Given records =>
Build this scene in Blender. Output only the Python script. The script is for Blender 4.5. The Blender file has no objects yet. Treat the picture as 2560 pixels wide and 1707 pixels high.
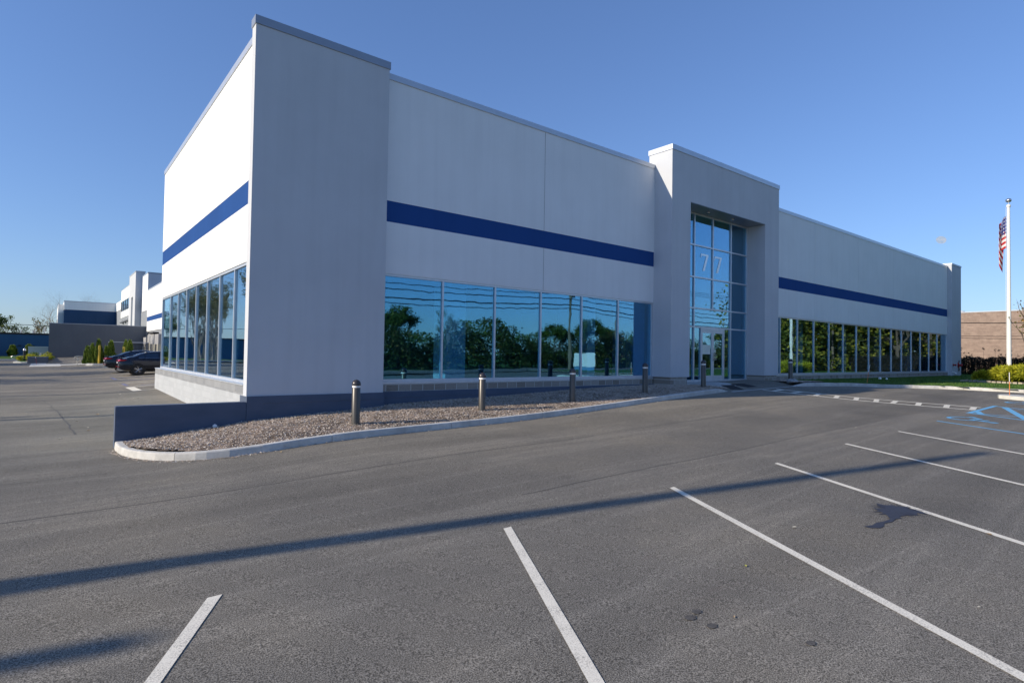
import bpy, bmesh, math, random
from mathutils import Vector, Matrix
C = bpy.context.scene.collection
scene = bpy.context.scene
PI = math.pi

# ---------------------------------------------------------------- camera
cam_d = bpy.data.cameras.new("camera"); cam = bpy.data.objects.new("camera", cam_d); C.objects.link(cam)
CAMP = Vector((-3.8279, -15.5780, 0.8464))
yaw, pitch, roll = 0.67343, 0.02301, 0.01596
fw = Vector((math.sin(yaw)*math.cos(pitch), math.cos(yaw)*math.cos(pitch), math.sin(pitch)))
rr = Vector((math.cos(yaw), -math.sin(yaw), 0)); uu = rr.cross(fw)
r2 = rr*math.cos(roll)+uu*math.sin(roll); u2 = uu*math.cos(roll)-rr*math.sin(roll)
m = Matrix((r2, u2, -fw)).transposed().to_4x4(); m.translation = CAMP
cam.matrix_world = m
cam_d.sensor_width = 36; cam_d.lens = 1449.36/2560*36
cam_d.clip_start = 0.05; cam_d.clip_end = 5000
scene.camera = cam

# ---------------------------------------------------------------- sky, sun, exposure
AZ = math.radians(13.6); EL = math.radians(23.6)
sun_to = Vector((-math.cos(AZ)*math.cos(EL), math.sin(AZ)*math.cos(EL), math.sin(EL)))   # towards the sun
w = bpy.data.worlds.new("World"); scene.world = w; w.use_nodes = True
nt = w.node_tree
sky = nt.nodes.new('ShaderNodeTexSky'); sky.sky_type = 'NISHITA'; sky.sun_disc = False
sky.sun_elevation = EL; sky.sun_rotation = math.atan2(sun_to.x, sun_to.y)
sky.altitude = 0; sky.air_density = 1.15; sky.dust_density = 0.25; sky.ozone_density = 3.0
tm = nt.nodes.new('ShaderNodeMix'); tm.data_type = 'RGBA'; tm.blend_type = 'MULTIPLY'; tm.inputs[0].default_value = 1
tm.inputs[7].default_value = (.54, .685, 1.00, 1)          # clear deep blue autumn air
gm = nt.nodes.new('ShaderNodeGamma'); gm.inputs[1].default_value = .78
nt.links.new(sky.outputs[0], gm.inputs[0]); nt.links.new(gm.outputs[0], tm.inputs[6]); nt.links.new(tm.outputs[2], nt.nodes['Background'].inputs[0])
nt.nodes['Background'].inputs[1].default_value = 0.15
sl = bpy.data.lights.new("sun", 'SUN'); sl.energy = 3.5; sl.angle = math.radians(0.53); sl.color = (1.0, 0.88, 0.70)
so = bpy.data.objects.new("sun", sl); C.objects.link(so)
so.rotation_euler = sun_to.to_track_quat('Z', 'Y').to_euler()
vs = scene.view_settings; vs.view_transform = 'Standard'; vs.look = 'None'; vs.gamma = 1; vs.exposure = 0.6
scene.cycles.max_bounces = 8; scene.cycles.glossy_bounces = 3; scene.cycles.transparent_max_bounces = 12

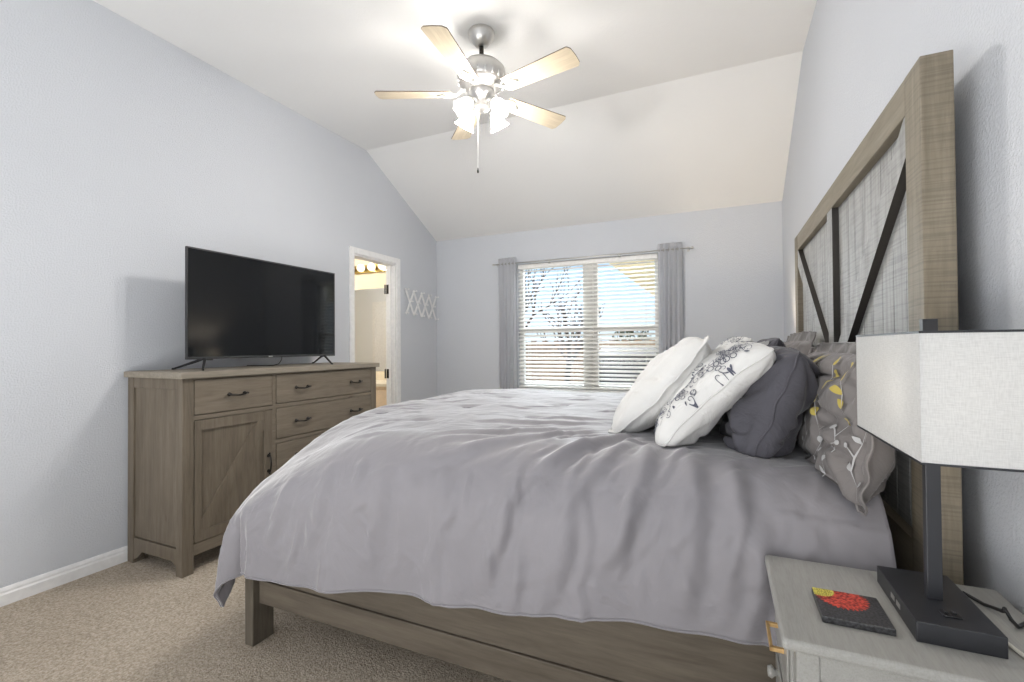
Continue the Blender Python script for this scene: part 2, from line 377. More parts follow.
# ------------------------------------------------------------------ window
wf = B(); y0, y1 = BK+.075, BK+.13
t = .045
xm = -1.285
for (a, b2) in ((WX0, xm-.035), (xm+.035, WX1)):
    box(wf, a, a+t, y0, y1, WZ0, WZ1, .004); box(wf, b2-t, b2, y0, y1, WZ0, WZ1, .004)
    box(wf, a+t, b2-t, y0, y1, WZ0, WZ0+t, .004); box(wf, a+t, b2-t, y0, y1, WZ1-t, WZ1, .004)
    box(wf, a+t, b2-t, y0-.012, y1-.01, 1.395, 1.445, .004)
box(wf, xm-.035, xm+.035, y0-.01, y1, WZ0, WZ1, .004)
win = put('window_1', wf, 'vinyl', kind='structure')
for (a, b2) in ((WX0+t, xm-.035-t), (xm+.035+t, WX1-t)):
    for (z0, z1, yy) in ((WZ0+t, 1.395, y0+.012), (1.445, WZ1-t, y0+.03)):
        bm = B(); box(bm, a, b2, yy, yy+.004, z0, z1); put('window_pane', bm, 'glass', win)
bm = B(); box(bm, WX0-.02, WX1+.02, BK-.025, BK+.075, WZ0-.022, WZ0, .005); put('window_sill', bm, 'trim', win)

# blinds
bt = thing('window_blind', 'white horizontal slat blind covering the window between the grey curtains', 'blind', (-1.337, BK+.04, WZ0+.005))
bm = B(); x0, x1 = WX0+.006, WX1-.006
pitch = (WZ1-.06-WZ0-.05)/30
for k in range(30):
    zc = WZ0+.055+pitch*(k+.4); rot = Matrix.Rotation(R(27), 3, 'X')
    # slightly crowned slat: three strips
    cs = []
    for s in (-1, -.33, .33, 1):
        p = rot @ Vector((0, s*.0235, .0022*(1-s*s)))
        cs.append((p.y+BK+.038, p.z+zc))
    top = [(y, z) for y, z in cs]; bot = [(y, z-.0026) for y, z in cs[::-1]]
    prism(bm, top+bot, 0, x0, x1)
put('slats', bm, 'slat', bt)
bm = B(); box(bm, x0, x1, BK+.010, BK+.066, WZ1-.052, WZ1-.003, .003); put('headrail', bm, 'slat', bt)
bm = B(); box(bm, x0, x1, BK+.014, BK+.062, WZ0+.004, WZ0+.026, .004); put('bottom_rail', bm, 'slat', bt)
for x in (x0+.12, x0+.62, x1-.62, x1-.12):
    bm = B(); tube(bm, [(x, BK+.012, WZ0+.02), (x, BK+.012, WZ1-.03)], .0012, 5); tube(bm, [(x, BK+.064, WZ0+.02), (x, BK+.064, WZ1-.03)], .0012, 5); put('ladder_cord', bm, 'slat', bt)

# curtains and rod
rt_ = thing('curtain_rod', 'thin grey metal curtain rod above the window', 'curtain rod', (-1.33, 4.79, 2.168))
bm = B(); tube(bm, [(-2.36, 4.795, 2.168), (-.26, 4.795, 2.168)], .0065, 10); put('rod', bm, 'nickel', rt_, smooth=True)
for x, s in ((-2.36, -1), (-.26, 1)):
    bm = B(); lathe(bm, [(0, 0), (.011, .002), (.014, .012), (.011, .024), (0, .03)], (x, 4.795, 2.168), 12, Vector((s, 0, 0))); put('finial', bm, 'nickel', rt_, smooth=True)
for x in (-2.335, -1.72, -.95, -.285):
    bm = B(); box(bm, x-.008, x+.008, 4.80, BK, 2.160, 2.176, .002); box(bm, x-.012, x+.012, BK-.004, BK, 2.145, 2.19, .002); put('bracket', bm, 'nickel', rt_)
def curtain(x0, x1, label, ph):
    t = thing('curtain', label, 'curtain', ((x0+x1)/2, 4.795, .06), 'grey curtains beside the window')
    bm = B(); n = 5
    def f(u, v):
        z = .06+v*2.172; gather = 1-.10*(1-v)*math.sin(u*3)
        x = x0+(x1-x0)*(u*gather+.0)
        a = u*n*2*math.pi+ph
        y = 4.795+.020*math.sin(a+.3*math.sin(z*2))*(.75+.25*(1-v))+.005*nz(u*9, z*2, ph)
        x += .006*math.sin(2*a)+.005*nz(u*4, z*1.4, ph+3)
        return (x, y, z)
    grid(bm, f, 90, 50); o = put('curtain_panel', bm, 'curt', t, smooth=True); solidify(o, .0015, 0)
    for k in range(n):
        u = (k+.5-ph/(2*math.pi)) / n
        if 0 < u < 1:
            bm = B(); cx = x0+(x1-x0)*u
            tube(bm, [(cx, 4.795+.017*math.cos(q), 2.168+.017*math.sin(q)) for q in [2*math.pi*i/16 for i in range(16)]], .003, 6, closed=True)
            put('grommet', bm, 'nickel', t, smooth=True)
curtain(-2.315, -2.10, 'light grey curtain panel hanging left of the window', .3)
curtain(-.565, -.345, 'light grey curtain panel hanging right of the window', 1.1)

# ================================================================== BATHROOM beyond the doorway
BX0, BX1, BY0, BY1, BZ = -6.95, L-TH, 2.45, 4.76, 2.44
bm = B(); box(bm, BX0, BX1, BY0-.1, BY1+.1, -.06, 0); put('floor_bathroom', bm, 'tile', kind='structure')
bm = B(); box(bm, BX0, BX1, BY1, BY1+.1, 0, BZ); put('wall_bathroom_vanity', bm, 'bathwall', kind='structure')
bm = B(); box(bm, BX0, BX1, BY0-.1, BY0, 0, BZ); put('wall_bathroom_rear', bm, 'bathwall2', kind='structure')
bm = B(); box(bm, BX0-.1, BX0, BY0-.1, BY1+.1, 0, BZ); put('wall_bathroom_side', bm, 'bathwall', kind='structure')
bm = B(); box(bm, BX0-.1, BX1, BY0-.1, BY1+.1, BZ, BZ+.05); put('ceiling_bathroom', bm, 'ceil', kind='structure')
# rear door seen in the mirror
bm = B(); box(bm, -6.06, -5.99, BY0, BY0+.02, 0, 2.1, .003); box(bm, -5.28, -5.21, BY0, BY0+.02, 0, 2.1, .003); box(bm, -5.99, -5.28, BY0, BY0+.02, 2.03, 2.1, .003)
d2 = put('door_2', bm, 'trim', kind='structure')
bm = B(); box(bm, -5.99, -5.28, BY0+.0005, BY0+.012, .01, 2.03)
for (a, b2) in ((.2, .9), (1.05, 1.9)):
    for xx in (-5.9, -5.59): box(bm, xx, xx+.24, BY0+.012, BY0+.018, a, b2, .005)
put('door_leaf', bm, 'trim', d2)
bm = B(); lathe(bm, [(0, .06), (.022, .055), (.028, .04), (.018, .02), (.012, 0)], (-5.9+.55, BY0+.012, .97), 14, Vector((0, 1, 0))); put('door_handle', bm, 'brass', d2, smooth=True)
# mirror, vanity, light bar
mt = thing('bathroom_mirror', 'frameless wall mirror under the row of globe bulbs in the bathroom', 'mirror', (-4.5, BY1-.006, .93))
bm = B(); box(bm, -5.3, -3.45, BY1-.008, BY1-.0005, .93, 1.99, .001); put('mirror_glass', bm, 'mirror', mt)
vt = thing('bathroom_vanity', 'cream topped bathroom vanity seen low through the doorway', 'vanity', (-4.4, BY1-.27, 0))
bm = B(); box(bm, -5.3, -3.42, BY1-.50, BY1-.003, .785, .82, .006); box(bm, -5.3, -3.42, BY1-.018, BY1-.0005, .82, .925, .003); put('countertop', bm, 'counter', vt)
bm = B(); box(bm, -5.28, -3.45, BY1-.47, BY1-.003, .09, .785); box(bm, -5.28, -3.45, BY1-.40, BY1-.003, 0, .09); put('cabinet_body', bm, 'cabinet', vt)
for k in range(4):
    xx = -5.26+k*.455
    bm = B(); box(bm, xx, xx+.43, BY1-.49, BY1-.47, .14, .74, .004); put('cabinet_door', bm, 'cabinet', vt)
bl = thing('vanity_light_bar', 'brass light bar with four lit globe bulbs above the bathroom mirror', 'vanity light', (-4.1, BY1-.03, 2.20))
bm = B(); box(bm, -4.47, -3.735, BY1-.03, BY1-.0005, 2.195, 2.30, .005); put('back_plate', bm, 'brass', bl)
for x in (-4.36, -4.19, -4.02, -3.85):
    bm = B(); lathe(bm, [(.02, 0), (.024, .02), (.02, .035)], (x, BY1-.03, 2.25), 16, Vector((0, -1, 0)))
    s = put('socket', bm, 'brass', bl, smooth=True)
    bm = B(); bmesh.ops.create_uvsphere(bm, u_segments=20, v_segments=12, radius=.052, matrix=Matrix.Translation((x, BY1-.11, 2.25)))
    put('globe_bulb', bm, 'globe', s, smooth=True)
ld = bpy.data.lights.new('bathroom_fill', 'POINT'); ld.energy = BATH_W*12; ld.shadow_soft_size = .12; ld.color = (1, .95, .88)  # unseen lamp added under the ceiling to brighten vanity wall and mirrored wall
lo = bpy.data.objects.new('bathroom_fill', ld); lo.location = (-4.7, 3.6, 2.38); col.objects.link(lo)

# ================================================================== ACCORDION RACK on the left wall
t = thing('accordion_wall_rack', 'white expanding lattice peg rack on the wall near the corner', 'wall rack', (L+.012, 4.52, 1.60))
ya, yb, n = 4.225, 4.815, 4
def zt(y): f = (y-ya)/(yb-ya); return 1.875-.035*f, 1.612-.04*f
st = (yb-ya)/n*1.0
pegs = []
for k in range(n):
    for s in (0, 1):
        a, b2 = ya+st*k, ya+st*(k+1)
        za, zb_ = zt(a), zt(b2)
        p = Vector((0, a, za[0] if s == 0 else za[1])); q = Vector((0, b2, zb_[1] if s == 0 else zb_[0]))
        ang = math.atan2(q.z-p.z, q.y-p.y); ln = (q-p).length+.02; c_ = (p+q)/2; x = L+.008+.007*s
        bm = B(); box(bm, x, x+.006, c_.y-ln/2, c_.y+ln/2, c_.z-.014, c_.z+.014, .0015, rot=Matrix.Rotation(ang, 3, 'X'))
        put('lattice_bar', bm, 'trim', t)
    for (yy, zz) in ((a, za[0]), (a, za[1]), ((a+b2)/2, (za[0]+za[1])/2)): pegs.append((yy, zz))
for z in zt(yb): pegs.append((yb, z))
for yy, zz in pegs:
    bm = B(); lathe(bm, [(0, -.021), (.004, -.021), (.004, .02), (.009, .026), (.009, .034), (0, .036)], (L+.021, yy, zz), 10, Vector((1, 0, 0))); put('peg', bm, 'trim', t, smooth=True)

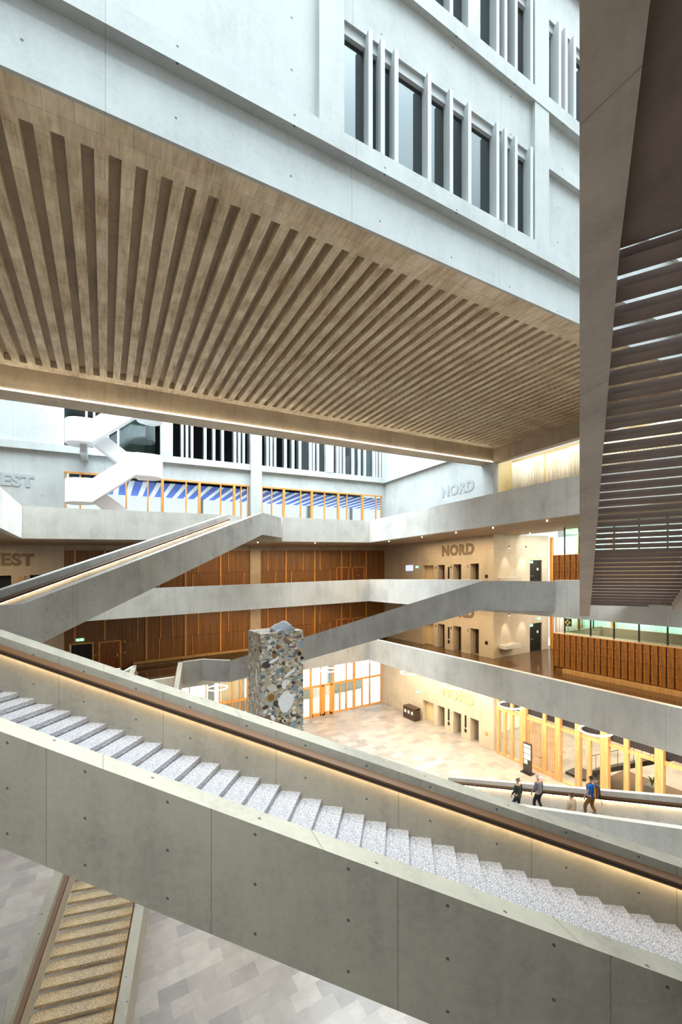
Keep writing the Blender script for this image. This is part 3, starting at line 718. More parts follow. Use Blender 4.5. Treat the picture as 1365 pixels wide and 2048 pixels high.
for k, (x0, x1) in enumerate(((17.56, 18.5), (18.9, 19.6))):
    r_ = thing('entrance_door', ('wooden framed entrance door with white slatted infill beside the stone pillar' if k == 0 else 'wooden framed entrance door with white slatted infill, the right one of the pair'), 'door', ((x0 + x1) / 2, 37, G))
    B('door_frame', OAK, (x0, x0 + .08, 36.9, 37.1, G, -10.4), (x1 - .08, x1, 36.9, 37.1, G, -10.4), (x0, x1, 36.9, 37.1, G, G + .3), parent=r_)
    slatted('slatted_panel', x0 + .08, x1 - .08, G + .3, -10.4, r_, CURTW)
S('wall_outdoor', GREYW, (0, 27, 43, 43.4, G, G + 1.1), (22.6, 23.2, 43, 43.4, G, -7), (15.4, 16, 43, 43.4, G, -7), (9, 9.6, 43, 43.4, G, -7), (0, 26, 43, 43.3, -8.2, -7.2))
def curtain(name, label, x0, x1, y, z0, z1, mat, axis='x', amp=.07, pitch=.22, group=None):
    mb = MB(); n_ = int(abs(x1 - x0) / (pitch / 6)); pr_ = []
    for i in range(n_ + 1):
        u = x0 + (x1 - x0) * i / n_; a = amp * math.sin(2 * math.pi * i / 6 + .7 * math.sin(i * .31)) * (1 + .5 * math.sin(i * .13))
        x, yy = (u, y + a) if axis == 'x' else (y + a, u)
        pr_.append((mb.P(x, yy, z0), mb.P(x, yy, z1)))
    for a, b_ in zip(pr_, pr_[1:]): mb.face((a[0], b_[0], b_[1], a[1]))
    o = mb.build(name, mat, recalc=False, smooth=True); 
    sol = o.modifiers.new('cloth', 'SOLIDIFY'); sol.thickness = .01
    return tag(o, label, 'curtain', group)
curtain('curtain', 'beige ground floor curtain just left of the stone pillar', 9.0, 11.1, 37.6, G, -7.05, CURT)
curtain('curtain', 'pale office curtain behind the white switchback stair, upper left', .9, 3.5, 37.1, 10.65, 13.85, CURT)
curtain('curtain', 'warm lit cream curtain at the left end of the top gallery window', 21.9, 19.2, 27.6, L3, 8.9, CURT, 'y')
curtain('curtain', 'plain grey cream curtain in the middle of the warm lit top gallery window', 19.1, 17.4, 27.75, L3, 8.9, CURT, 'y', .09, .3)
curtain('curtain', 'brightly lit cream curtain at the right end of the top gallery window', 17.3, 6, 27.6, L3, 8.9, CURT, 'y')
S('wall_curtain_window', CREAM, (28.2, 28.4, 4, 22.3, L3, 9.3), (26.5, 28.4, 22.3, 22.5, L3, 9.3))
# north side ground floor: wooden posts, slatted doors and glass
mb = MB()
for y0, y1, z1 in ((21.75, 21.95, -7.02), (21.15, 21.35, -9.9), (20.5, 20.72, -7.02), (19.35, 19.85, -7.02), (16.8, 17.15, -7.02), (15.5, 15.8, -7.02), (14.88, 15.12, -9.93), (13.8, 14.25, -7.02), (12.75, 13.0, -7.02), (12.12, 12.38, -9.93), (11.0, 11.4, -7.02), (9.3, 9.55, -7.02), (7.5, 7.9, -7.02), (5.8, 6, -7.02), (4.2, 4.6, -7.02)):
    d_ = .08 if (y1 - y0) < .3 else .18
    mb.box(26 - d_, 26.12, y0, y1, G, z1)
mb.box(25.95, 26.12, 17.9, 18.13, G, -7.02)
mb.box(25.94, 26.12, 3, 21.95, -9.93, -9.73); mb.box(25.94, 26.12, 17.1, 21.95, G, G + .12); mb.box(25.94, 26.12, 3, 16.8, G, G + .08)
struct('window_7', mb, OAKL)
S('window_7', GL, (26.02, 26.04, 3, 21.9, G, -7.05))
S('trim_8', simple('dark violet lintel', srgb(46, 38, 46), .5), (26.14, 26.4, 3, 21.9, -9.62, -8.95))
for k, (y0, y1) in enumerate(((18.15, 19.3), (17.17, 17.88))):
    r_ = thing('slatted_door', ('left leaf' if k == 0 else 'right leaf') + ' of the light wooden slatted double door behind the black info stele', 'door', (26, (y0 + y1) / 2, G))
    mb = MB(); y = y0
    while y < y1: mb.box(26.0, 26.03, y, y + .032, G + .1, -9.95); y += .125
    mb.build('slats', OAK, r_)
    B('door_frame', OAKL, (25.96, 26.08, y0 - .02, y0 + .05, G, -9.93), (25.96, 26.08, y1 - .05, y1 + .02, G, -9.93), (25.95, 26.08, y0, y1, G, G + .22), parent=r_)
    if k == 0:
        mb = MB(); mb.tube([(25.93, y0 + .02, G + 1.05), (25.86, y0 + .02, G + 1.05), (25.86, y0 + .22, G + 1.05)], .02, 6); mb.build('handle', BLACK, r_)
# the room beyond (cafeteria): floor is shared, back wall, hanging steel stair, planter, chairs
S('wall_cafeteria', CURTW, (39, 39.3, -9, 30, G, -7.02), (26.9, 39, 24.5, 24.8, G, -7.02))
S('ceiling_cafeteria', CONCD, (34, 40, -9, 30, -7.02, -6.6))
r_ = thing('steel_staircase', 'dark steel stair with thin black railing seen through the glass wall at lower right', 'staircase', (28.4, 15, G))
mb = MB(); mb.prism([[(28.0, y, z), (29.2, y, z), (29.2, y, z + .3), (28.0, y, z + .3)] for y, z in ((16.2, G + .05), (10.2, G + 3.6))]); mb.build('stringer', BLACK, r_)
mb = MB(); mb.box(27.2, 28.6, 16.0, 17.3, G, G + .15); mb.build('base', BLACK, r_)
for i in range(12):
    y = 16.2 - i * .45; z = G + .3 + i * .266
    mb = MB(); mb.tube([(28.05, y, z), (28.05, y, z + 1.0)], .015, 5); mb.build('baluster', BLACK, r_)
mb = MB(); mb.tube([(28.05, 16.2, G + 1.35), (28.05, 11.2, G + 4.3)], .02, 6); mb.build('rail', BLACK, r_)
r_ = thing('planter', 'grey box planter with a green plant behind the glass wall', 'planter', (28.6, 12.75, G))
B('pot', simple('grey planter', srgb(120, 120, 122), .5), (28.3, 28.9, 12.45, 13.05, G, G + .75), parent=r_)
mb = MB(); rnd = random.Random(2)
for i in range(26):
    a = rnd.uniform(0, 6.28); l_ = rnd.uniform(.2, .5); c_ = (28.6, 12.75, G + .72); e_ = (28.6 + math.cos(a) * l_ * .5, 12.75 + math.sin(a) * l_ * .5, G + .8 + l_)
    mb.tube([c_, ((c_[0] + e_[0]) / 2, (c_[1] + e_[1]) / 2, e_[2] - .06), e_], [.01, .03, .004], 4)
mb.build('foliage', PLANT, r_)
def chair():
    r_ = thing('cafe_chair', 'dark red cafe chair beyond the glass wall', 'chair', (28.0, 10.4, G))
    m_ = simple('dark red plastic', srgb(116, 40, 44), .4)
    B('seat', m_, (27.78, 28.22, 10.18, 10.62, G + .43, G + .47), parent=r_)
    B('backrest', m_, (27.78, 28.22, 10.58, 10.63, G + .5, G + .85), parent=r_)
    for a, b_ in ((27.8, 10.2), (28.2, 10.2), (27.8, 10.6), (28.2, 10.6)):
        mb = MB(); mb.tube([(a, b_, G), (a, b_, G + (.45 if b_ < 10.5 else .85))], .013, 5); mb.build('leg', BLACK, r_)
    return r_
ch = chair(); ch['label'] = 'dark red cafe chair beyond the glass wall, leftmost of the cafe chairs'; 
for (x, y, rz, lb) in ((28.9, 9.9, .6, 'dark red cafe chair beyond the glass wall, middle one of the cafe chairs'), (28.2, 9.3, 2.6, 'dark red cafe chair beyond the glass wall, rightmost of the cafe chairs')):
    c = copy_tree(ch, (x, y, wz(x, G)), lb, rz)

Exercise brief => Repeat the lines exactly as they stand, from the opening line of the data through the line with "PI = math.pi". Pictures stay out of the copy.

Exercise result =>
Build this scene in Blender. Output only the Python script. The script is for Blender 4.5. The Blender file has no objects yet. Treat the picture as 2560 pixels wide and 1707 pixels high.
import bpy, bmesh, math, random
from mathutils import Vector, Matrix
C = bpy.context.scene.collection
scene = bpy.context.scene
PI = math.pi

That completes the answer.